Document Type

Thesis

Date of Degree Completion

Winter 2024

Degree Name

Master of Science (MS)

Department

Geological Sciences

Committee Chair

Carey Gazis

Second Committee Member

Lisa Ely

Third Committee Member

Karl Lillquist

Abstract

Soil is an important terrestrial carbon sink. Through regenerative land management, which includes minimizing soil disturbance, the carbon content of soil can be raised towards preindustrial levels. This feat requires effectively storing carbon in a natural system that is inclined to cyclicity. The most stable form of soil organic matter is mineral-associated organic matter (MAOM). This carbon labelling experiment was designed to identify short-term CO2 fluxes within the soil-plant-atmosphere system, particularly those related to MAOM turnover in the rhizosphere. Basil (Ocimum basilicum) was planted on a plot at the campus farm at Central Washington University. Another plot of bare soil was used as an environmental control. The basil was pulse labelled by allowing photosynthesis within a 13CO2-rich atmosphere for a total of nine hours. Measurements were made with clear and opaque flux chambers to determine flux of CO2 from the soil and into basil via photosynthesis. Soil and respiration samples were taken before and after labelling; biomass was also sampled following labelling. Samples were analyzed with an Isotope Ratio Mass Spectrometer for carbon ratios. After-labelling δ13C values were compared to before-labelling δ13C values to determine where the 13C spike had moved within the plant and soil over the course of the experiment. Soil samples were collected so that turnover estimated through soil respiration could be compared with any observed change in MAOM carbon content. Over the month-long timescale of this study, there was no measurable change in MAOM and the 13C spike was not detected in the soil. However, the heavy carbon appeared in respiration gas collected soon after the last labelling interval as well as in the basil’s roots.

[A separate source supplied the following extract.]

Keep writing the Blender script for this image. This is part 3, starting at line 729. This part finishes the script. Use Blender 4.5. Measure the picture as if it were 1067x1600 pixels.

To love is to mind the ebb and flow

and to use warily the garden hoe.

With more neutrality, one may peer

belowground a function of the atmosphere.

We wished to find breath from the mineral

but our methods were not so liberal.

Even still, we return with knowledge

of basil’s carbon haulage.

Example: our tapestry of sandy clay loam

was drier of heavy nectar from the phloem

than expected,

with roots and shoots reasonably affected.